Instruction-driven history-aware policies for robotic manipulations
This addresses the problem of enabling robots to perform complex manipulation tasks in human environments using simple instructions, representing a strong incremental advance in robotics.
The paper tackles robotic manipulation by proposing a transformer-based approach that integrates natural language instructions, multi-view scene observations, and full history tracking to improve precision and generalization. It scales to 74 diverse tasks on the RLBench benchmark, outperforming state-of-the-art methods and showing excellent generalization to unseen variations.
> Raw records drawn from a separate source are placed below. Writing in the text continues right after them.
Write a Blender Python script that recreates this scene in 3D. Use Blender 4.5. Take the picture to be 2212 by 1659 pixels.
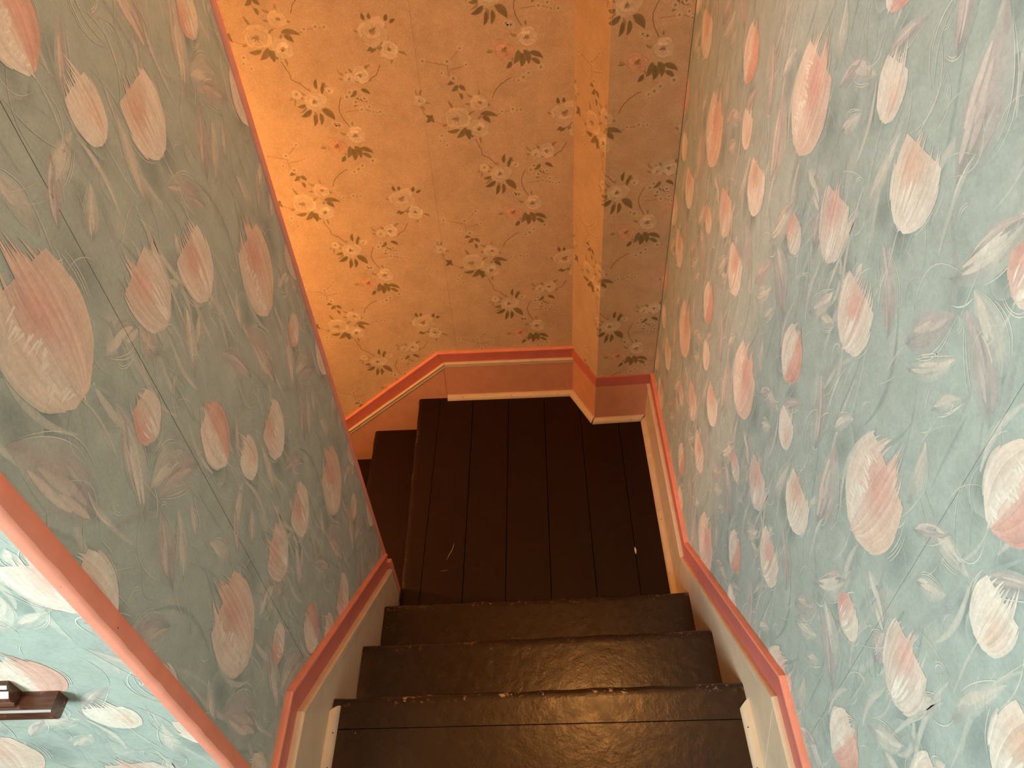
import bpy, bmesh, math, random
import numpy as np
from mathutils import Matrix, Vector

for o in list(bpy.data.objects):
    bpy.data.objects.remove(o)
SC = bpy.context.scene
COL = SC.collection
random.seed(7)
RNG = np.random.default_rng(11)

# ------------------------------------------------------------------ camera
# metres; landing floor is z = 0, upper hall floor z = 0.56, x to the right, y down the stairs
def cam_axes(yaw, pit, rol):
    fwd = Vector((math.sin(yaw) * math.cos(pit), math.cos(yaw) * math.cos(pit), -math.sin(pit)))
    right = Vector((math.cos(yaw), -math.sin(yaw), 0))
    down = fwd.cross(right)
    r2 = right * math.cos(rol) + down * math.sin(rol)
    d2 = down * math.cos(rol) - right * math.sin(rol)
    return r2, -d2, -fwd
cam = bpy.data.objects.new('camera', bpy.data.cameras.new('camera'))
COL.objects.link(cam)
cam.data.sensor_width = 36.0
cam.data.lens = 1612.0 / 2212.0 * 36.0
cam.data.clip_start = 0.02
ax = cam_axes(math.radians(-2.5), math.radians(44.65), math.radians(4.05))
m = Matrix.Identity(4)
for i in range(3):
    for j in range(3):
        m[j][i] = ax[i][j]
m.translation = Vector((0, 0, 2.2))
cam.matrix_world = m
SC.camera = cam

# ------------------------------------------------------------------ light and exposure
W = bpy.data.worlds.new('world')
SC.world = W
W.use_nodes = True
W.node_tree.nodes['Background'].inputs[0].default_value = (0.75, 0.88, 1.0, 1)
W.node_tree.nodes['Background'].inputs[1].default_value = 0.6

def area(name, loc, size, size_y, aim, power, col):
    d = bpy.data.lights.new(name, 'AREA')
    d.shape = 'RECTANGLE'; d.size = size; d.size_y = size_y
    d.energy = power; d.color = col
    o = bpy.data.objects.new(name, d); COL.objects.link(o)
    o.location = loc
    o.rotation_euler = (Vector(aim) - Vector(loc)).to_track_quat('-Z', 'Y').to_euler()
    return o
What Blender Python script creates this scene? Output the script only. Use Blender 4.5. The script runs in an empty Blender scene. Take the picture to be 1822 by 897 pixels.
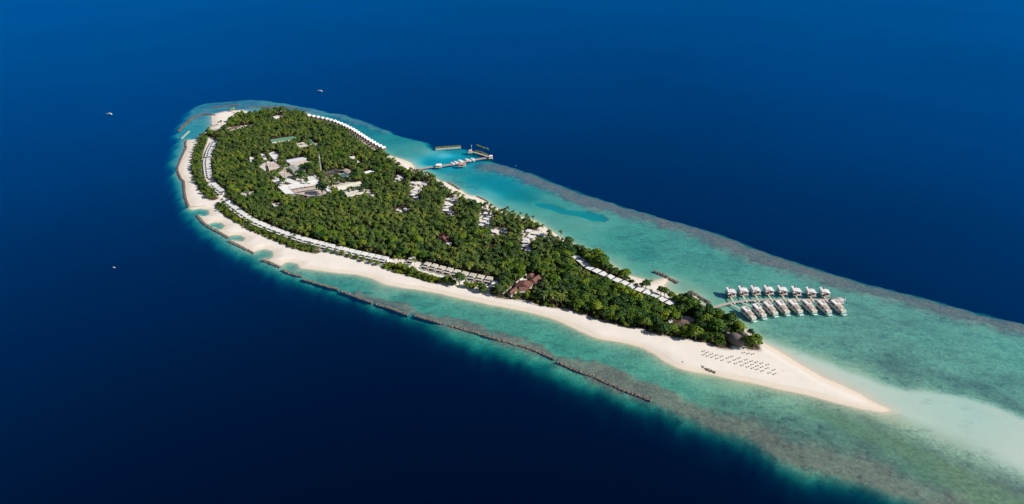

In human environments, robots are expected to accomplish a variety of manipulation tasks given simple natural language instructions. Yet, robotic manipulation is extremely challenging as it requires fine-grained motor control, long-term memory as well as generalization to previously unseen tasks and environments. To address these challenges, we propose a unified transformer-based approach that takes into account multiple inputs. In particular, our transformer architecture integrates (i) natural language instructions and (ii) multi-view scene observations while (iii) keeping track of the full history of observations and actions. Such an approach enables learning dependencies between history and instructions and improves manipulation precision using multiple views. We evaluate our method on the challenging RLBench benchmark and on a real-world robot. Notably, our approach scales to 74 diverse RLBench tasks and outperforms the state of the art. We also address instruction-conditioned tasks and demonstrate excellent generalization to previously unseen variations.